Kâzım Vehbi Oral (1892-1985)
Kâzım Vehbi Oral (1892-1985)
1308/1892 de Ergani’nin (Diyarbakır) Maden kasabasında doğdu. Babası Maden eşrafından Tahrirat Müdürü Müftüzade Yusuf Vehbi Bey, annesi Güllü Hanım’dır. 1907’de Maden Rüştiyesi’nden pekiyi derecesi ile mezun oldu. Babasının ölümü nedeni ile eğitim hayatını yarıda bırakmak zorunda kaldı. Haziran 1910’da Ergani Maden Liva Meclisi 2. kâtipliği görevi ile devlet hizmetine girdi. Eylül 1914’te Ergani İdadisi Türkçe öğretmen vekilliğine atandığı için kâtiplik görevinden Kasım 1914’te istifa etti. 1918 Darülfünun’da açılan sınavı kazandı. 1919’da Maden İdadisi Türkçe öğretmenliğine getirildi. Bu görevi milletvekili seçilene kadar da sürdürdü. TBMM’nin 1. döneminde Ergani milletvekili seçildi. Yaşının henüz 34’ten küçük olduğu, sağlığının seyahat etmeye elverişli olmadığını gerekçe göstererek bir istifa mektubu yazdı. İstifası Genel Kurul’un 2 Eylül 1920 tarihli bileşiminde okunup onaylanarak kabul edildi. Bu nedenle de I. Dönem TBMM’ye hiç katılmadı. Yerine Ergani milletvekili olarak Ali Şefik Bey seçildi.

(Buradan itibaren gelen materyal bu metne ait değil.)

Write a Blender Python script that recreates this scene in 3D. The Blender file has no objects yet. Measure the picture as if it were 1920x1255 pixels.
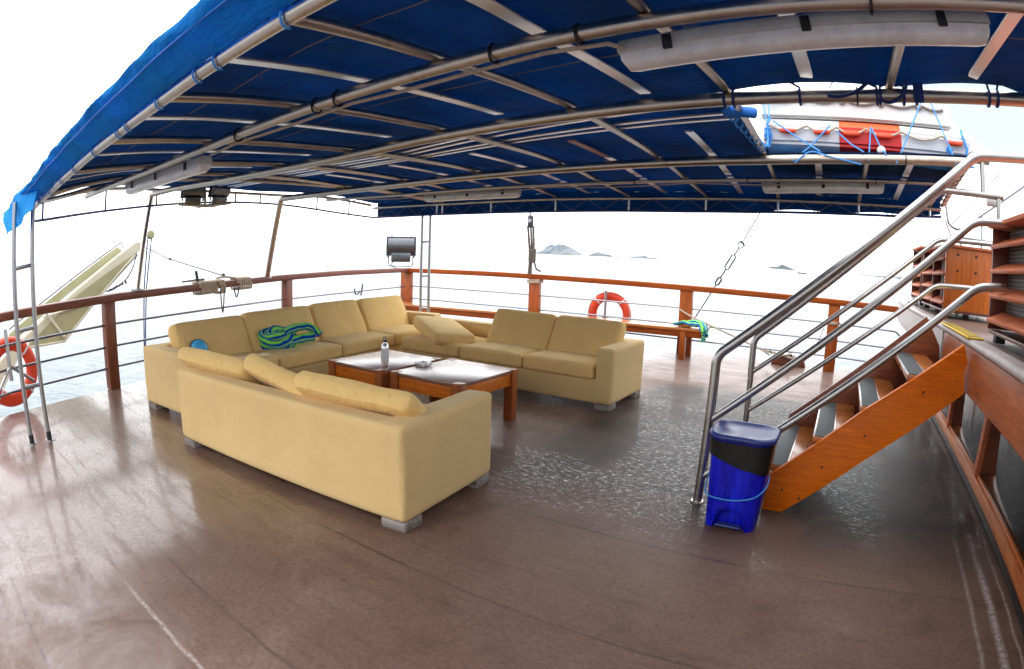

Kâzım Vehbi Bey İzmir İktisat Kongresi için Ergani’den temsilci seçildi ise de bu kongreye de katılamadı. Siyaset hayatına 2. dönem TBMM seçimlerine katılarak devam etti. 23 Temmuz 1923’te yapılan seçimde 241 oy alarak Ergani (Diyarbakır) milletvekili oldu. 28 Ağustos 1923’te meclise katıldı. 08 Eylül 1923’te mazbatası onaylandı. TBMM’de layiha, dâhili nizamname, irşat ve maarif komisyonlarında çalıştı. Maarif Komisyonu Kâtipliğine ve İrşat Komisyonu Sözcülüğüne seçildi. 1 Mart 1924 ve 1 Kasım 1924 tarihlerinde Divan Kâtipliği yaptı.
Meclis’te; “Ergani livasının müstakil idaresi”, “1914-1918 senelerine ait tekâlif-i harbiye mazbatasını ashabının veya ihraç edecekleri eşhasın vergi saire zimmet-i emiriyelerine hesaba katılması”, “şer’iyye ve sıhhiye vekâletleri tarafından idare olunan minimum medreseler ve okulların Maarif Vekâlet’ine devrolması”, “İstanbul 1. Ceza mahkemesince üç ay hapse mahkûm Muharrir Rauf Bey’in affı” hakkında olmak üzere 4 teklifi bulunmaktadır.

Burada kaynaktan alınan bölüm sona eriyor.